Por outro lado, depois de se ter unificado o nome da frase numa só narrativa, seria necessário compreender de que forma é que ela se poderia ter expandido em várias personagens, como o fez, e depois unir-se sem qualquer tipo de constrangimentos. O capítulo sexto, assim sendo, vem resolver este problema. Em «A Vida de Max (história de um monólogo e de um cão)» (pp. 163-186), Max vai para uma floresta e desdobra-se em si mesma várias vezes. Este desdobramento parece tentar compreender as várias contradições que existem dentro de si, as suas fraturas, possivelmente causadas pelo processo de luto e, também, pelo quotidiano. Procurando solucionar esta questão, Max acaba, neste espaço isolado da sociedade, por concluir que viver é ser-se fraturado, ter opiniões contraditórias simultaneamente, segurando-se ao seu contexto: «Max: Obrigado por me darem contexto e existência. Sem vós eu não seríamos o mesma.» (p. 186)

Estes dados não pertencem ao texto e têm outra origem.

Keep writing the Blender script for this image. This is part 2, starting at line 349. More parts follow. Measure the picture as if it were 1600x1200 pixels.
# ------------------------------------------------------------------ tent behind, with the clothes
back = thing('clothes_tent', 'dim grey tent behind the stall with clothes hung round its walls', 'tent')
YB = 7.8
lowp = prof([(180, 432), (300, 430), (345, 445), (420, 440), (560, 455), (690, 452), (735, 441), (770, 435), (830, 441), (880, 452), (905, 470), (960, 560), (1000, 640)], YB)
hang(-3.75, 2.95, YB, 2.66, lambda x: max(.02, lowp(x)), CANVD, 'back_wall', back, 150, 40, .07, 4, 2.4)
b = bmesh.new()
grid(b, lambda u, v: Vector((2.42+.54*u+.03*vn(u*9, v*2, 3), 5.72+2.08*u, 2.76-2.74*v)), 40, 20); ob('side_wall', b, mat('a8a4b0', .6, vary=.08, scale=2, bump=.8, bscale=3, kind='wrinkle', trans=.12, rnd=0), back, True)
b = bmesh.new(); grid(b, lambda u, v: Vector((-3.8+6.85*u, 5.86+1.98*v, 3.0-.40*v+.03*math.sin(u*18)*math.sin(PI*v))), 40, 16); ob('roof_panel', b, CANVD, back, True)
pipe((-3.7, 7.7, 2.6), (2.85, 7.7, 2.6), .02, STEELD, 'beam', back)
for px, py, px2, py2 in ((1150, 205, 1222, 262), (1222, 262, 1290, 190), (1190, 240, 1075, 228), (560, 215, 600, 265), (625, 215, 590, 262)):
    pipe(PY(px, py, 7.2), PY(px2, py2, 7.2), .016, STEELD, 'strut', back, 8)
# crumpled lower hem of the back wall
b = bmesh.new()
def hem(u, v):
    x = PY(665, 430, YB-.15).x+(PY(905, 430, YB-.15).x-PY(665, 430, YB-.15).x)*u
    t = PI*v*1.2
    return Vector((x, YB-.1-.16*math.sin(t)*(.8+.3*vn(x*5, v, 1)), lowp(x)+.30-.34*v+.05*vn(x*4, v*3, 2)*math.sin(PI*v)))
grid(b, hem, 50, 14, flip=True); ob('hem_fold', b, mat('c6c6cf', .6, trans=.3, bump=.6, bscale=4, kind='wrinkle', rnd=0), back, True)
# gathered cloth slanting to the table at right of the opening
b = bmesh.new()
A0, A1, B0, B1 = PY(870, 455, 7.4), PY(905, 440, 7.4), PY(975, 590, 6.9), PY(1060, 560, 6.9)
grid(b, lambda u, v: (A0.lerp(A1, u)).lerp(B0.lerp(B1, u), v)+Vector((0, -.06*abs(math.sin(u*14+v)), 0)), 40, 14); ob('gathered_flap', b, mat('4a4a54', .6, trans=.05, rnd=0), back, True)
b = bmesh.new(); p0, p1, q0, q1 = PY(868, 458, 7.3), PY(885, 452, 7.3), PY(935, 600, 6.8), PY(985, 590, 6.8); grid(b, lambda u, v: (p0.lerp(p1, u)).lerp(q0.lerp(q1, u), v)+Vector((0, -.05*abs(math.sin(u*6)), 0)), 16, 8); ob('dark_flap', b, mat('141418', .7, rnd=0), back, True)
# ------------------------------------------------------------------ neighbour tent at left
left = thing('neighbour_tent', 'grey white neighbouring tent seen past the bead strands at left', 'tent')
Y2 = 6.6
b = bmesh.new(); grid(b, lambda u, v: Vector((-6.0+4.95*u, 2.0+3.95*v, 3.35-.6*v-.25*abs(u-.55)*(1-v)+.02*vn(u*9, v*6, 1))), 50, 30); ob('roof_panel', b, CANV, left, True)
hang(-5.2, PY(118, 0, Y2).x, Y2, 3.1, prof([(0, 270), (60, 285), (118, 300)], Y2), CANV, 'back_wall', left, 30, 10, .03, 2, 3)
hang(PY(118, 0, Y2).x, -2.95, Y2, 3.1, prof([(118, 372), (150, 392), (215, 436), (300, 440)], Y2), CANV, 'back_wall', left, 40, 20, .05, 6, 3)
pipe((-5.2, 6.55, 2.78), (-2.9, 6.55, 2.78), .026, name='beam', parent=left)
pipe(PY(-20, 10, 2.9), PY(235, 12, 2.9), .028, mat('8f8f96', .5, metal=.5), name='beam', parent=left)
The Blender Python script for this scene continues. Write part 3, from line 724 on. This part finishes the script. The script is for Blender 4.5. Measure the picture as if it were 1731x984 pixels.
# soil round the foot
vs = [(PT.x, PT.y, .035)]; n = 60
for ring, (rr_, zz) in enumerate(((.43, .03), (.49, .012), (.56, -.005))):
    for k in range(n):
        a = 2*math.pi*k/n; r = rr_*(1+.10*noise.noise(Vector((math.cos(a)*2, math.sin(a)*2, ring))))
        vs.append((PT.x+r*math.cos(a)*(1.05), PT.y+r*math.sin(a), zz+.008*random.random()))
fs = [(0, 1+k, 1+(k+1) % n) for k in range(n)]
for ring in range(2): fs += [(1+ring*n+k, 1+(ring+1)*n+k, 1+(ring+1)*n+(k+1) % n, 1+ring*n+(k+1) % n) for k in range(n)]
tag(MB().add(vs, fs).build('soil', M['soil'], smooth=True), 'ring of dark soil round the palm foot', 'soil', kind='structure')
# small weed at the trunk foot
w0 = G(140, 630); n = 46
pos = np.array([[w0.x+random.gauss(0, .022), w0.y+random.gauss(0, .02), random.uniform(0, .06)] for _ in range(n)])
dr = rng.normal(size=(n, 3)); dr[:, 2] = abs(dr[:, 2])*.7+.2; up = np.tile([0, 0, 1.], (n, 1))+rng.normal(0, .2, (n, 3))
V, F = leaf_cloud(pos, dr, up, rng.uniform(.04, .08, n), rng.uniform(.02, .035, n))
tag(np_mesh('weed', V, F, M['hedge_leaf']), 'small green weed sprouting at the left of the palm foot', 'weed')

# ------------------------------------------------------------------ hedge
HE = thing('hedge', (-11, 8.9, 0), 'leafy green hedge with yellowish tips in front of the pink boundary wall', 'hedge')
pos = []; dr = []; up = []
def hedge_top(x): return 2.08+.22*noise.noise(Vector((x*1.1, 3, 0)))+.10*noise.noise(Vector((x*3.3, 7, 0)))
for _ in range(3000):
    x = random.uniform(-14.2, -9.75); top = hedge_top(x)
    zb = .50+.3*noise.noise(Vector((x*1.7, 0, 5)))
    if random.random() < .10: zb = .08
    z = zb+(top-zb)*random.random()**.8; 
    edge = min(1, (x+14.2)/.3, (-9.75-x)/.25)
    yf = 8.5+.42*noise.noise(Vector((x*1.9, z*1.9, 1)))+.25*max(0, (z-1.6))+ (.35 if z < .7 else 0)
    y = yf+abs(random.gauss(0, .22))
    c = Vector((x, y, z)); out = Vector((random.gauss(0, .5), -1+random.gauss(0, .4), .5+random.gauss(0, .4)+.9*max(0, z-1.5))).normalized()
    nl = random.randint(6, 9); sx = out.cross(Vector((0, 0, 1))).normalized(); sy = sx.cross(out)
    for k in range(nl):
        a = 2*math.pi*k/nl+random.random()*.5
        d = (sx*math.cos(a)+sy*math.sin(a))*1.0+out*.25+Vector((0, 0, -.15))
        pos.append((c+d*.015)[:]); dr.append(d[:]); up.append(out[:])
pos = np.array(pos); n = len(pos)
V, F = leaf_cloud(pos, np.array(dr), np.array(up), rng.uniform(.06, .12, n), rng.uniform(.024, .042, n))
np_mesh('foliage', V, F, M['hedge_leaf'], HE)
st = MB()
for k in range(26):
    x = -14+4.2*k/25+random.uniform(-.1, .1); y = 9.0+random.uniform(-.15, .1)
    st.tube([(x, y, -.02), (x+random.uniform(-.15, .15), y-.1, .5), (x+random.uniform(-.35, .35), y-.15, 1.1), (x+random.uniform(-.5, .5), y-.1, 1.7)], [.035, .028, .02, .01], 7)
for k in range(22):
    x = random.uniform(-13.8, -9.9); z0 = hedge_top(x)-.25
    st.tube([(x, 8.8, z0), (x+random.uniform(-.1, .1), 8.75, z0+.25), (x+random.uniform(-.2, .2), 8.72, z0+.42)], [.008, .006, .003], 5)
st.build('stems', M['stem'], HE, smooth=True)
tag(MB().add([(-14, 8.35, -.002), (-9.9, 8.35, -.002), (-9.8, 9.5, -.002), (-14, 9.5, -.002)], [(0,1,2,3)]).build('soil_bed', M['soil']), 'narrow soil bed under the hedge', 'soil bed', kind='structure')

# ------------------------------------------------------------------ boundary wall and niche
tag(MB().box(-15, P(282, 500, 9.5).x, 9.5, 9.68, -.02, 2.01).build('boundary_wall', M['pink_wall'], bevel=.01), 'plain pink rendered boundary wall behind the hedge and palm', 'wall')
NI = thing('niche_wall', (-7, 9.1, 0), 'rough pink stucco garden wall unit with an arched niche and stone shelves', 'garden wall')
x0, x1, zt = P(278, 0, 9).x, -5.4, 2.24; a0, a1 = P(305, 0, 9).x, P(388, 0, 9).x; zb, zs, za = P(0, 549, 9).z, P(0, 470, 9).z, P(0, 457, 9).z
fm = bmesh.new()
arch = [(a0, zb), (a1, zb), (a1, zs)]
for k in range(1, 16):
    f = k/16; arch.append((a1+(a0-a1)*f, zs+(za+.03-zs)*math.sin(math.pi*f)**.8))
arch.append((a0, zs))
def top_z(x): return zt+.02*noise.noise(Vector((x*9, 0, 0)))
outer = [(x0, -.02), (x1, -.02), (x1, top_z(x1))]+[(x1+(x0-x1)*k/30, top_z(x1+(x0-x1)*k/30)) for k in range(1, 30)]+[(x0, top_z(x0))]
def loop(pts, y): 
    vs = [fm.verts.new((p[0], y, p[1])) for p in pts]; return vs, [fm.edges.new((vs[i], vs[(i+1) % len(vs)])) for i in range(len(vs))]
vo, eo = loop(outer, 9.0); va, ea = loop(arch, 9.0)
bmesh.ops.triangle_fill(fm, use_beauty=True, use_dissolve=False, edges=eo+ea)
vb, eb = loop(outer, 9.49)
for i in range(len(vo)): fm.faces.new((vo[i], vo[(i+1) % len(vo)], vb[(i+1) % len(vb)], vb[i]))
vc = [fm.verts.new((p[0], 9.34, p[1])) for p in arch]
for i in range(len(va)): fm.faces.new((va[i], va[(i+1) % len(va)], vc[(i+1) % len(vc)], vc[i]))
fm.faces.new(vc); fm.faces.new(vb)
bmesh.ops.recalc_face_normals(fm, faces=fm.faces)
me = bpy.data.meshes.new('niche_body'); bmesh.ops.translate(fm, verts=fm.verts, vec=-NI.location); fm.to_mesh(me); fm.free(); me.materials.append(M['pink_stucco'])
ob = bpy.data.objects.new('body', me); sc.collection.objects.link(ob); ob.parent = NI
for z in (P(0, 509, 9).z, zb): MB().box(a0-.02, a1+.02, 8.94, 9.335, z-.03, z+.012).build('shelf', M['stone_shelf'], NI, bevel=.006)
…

É depois de tudo isto que a frase caminha para o «Suspiro» final (pp. 187-207). Suspirar implica uma libertação de ar, associando-se, por norma, o suspiro a um sopro depois de uma tarefa árdua. Simultaneamente, este suspiro é nosso, pois demos a atenção requerida à frase, e é da frase, que consegue agora encontrar o seu conforto. Este conforto implica um esvaziamento de ar, um deixar para trás aquilo que ela fez e aquilo que nós vimos e, talvez, ambos os suspiros, o do leitor e o da frase, se encontrem na última palavra do livro: «I: Fim» (p. 207).

Parece, então, que José Maria Vieira Mendes nos diz que talvez seja isto morrer, uma última libertação de ar, tanto por parte das frases, quando chegamos ao ponto final, como da nossa parte, quando expiramos e libertamos o ar dos pulmões uma última vez.



[i] Remake da série original: Scenes from a Marriage, de Ingmar Bergman.

[ii] «Cet air qui m'obsède jour et nuit, / Cet air n'est pas né d'aujourd'hui. / Il vient d'aussi loin que je viens, /Traîné par cent mille musiciens.»

REFERÊNCIA:

Mendes, José Maria Vieira. O Pior É Que Fica. Lisboa: Tinta-da-China, 2023.